Tribal vote suppression has become so active that they even tried to trick Native American voters into using blue ink on their ballots when black was required, which ended up forcing the use of both colors to become acceptable.

In North Dakota, Native Americans Try to Turn an ID Law to Their Advantage

Yet under a law the Supreme Court allowed to take effect this month, North Dakotans cannot vote without a residential address. Post office boxes, which many Native Americans rely on, aren’t enough anymore.

The Republican-controlled state legislature began debating this requirement just a few months after Heidi Heitkamp, a North Dakota Democrat, won a Senate seat in 2012 with strong support from Native Americans. That race was decided by fewer than 3,000 votes. Ms. Heitkamp is now seeking re-election in one of the nation’s most aggressively contested elections, and she is trailing her Republican opponent, Representative Kevin Cramer, in the polls. And once again, she is looking to Native Americans for a strong vote: there are at least 30,000 of them in North Dakota...

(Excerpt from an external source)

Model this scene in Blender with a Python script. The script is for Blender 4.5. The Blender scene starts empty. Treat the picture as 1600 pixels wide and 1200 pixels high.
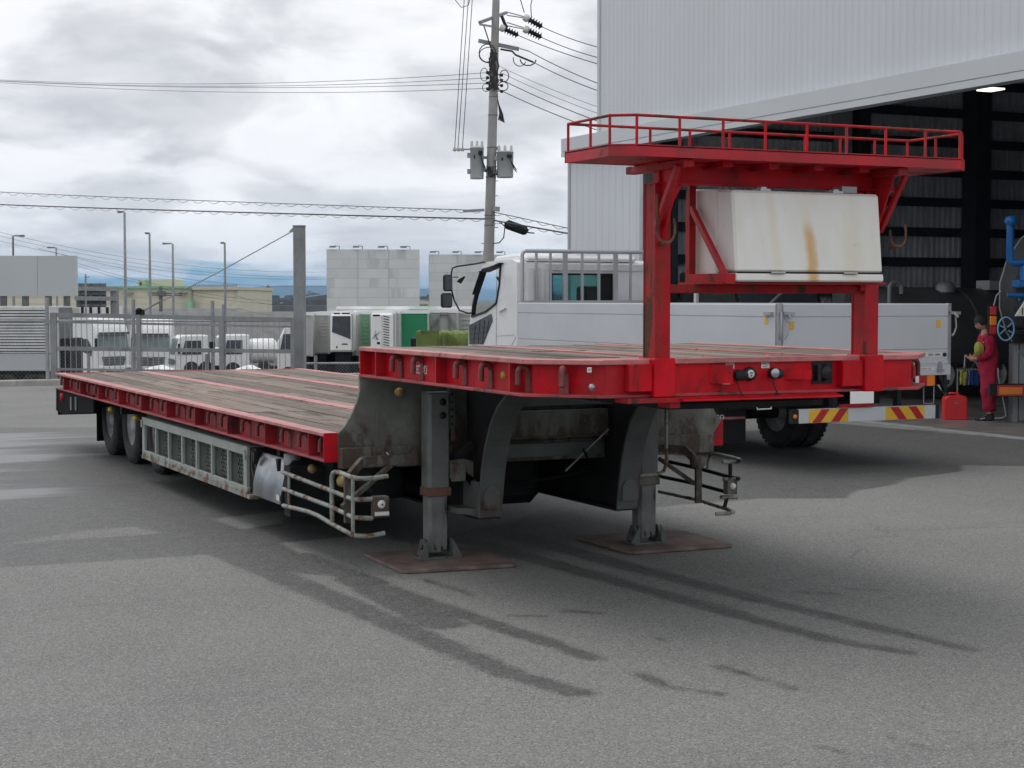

But in these final days before the election, their tribal governments are working feverishly to provide the necessary identification, and some Native Americans believe their anger could actually fuel higher turnout.

“I’m past the point of being upset over it,” said Lonna Jackson-Street, secretary and treasurer of the Spirit Lake Tribe. “I’m more excited about the outcome, because I think we’re going to bring in numbers that we’ve never seen before.” ...

Tribes have extended their office hours and worked around the clock to find efficient ways to assign addresses and issue identification. They are providing hundreds of free IDs when they would normally charge at least $5 to $10 apiece. The Turtle Mountain Band of Chippewa Indians printed so many IDs that the machine overheated and started melting the cards...

Geographic information experts at Claremont Graduate University in California overlaid voting precinct maps on satellite images of the reservations and assigned each precinct one address. Voters can now point to their house on the map and be assigned the precinct address plus a unique identifier: -001, -002, and so on. Tribal officials will be stationed at every reservation polling site on Election Day with a form letter on tribal letterhead, ready to assign an address and issue identification on the spot...

...when Ms. Young filled out an absentee ballot, Ms. Hettich told her she had to use blue ink or the ballot would not be counted. But literature on the secretary of state’s website says ballots must be filled out in black ink. Mr. Semans ping-ponged back and forth between Standing Rock and Bismarck, trying to get a guarantee that ballots would not be thrown out because of ink color. On Friday, Lee Ann Oliver in the secretary of state’s office told The Times that both blue and black were acceptable.